かわいい箸置きも発見、お土産に買っていこう!
たくさん老舗巡りをしたので、そろそろカフェ休憩をとりたいな!
「浜志まん(はまじまん)」という面白い名前のケーキ屋さんを発見したので入ろうと思います。
<こちらも1913(大正2)年創業の老舗!>
元々は和菓子屋さんでしたが、横浜の開港文化など時代にあわせて洋菓子を販売するようになったそうです。ショーケースにはクラシカルな雰囲気のケーキが並んでいます。
こちらが神奈川県指定銘菓のボストンクリームパイです。職人さんの手仕事で描かれたチョコレートの網目模様が映えます!
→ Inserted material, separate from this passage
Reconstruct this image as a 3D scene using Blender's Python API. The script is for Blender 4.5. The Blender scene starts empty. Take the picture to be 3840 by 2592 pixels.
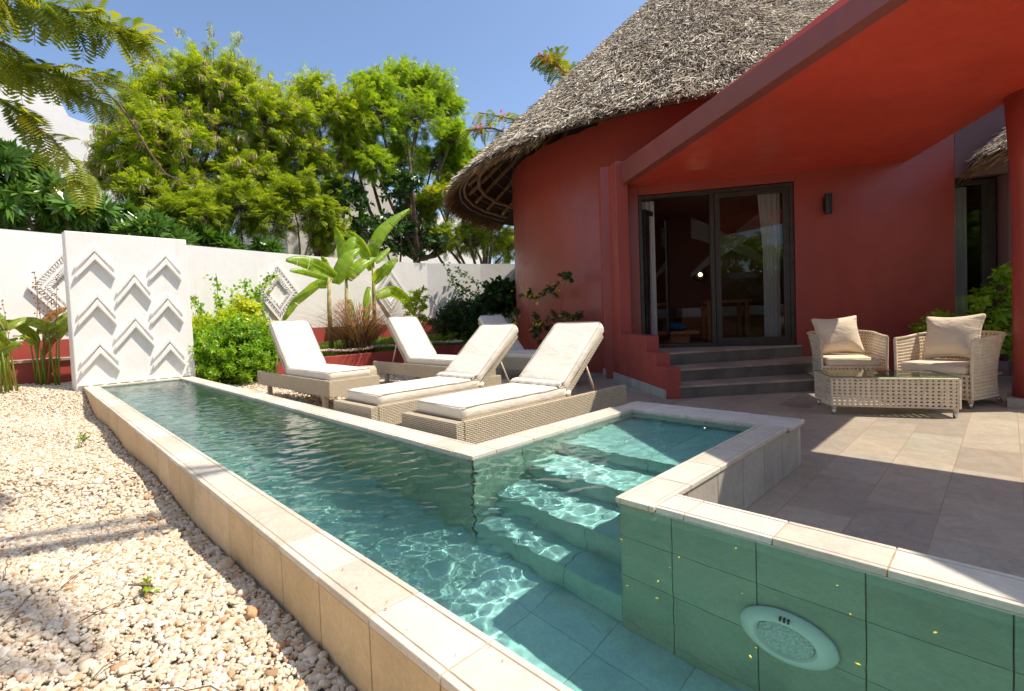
import bpy, math, random
import numpy as np
from mathutils import Vector, Matrix
random.seed(7)
R = math.radians
S = bpy.context.scene
COL = S.collection

# ------------------------------------------------------------------ camera
cam_d = bpy.data.cameras.new('camera'); cam = bpy.data.objects.new('camera', cam_d); COL.objects.link(cam)
MC = Matrix(((0.7332, -0.0503, 0.6782), (-0.6790, 0.0020, 0.7341), (-0.0383, -0.9987, -0.0327)))
rt, dn, fw = Vector([MC[i][0] for i in range(3)]), Vector([MC[i][1] for i in range(3)]), Vector([MC[i][2] for i in range(3)])
fw.normalize(); rt = (rt - fw * rt.dot(fw)).normalized(); up = rt.cross(fw).normalized()
if up.z < 0: up = -up
cam.matrix_world = Matrix(((rt.x, up.x, -fw.x, 0), (rt.y, up.y, -fw.y, 0), (rt.z, up.z, -fw.z, 0.72), (0, 0, 0, 1)))
cam_d.sensor_width = 36; cam_d.lens = 1850.3 / 3840 * 36
cam_d.shift_x = (1920 - 1781.5) / 3840; cam_d.shift_y = -(1296 - 1250.3) / 3840
cam_d.clip_start = 0.05; cam_d.clip_end = 500
S.camera = cam

# ------------------------------------------------------------------ light
SUNV = Vector((0.37, -0.42, 1.0)).normalized()
el = math.asin(SUNV.z); az = math.atan2(SUNV.x, SUNV.y)
w = bpy.data.worlds.new('World'); S.world = w; w.use_nodes = True
wn = w.node_tree.nodes; wl = w.node_tree.links
sky = wn.new('ShaderNodeTexSky'); sky.sky_type = 'NISHITA'; sky.sun_disc = False
sky.sun_elevation = el; sky.sun_rotation = az; sky.air_density = 0.85; sky.dust_density = 1.2; sky.ozone_density = 2.0
wl.new(sky.outputs[0], wn['Background'].inputs[0]); wn['Background'].inputs[1].default_value = 0.14
sd = bpy.data.lights.new('sun', 'SUN'); so = bpy.data.objects.new('sun', sd); COL.objects.link(so)
sd.energy = 3.8; sd.angle = R(0.5); sd.color = (1.0, 0.92, 0.79)
so.rotation_euler = SUNV.to_track_quat('Z', 'Y').to_euler()
S.view_settings.view_transform = 'Standard'; S.view_settings.look = 'None'
S.view_settings.exposure = 0.72; S.view_settings.gamma = 1
S.cycles.use_denoising = True
S.cycles.max_bounces = 14; S.cycles.transparent_max_bounces = 24; S.cycles.diffuse_bounces = 6; S.cycles.transmission_bounces = 10
S.cycles.sample_clamp_indirect = 6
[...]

そもそもボストンクリームパイとはその名のとおりアメリカで誕生したもので、その後、他の様々な異国文化と同様に海を渡って発祥の地横浜に伝わりました。浜志まんでは外国航路で洋菓子の経験を積んだパティシエを採用し、1957(昭和32)年より販売をスタート。現在に至るまで変わらない人気商品になりました!
お一人様用にミニサイズもあります。小さくても網目模様はしっかり受け継がれていますね。
店内にはイートインスペースがあり、その場でいただくこともできます。さっそくミニボストンとサバランをいただいちゃいました!
ふわふわな生クリームとカスタードを組み合わせたボストンクリームパイ。映えるから食べるのがもったいないけれど、もちろん食べちゃいます!
「甘くて美味しい!」
シンプルな感想こそ美味しさの証です。
続けてアプリコットの風味がアクセントになったサバランも一気にいただきます!
「めっちゃラム!」
上からも下からもラムの香りに包まれて幸せです。
どちらもとっても美味しくいただきました!
<ぜひまた別のケーキを食べに来たいです!>
さて、そろそろゴールが見えてきましたよ。
6丁目にある商店街のゲートに到着しました!
今日のお散歩はこれでおしまい。
次回のぶらり商店街もお楽しみに。
どこの商店街にお出かけしようかな。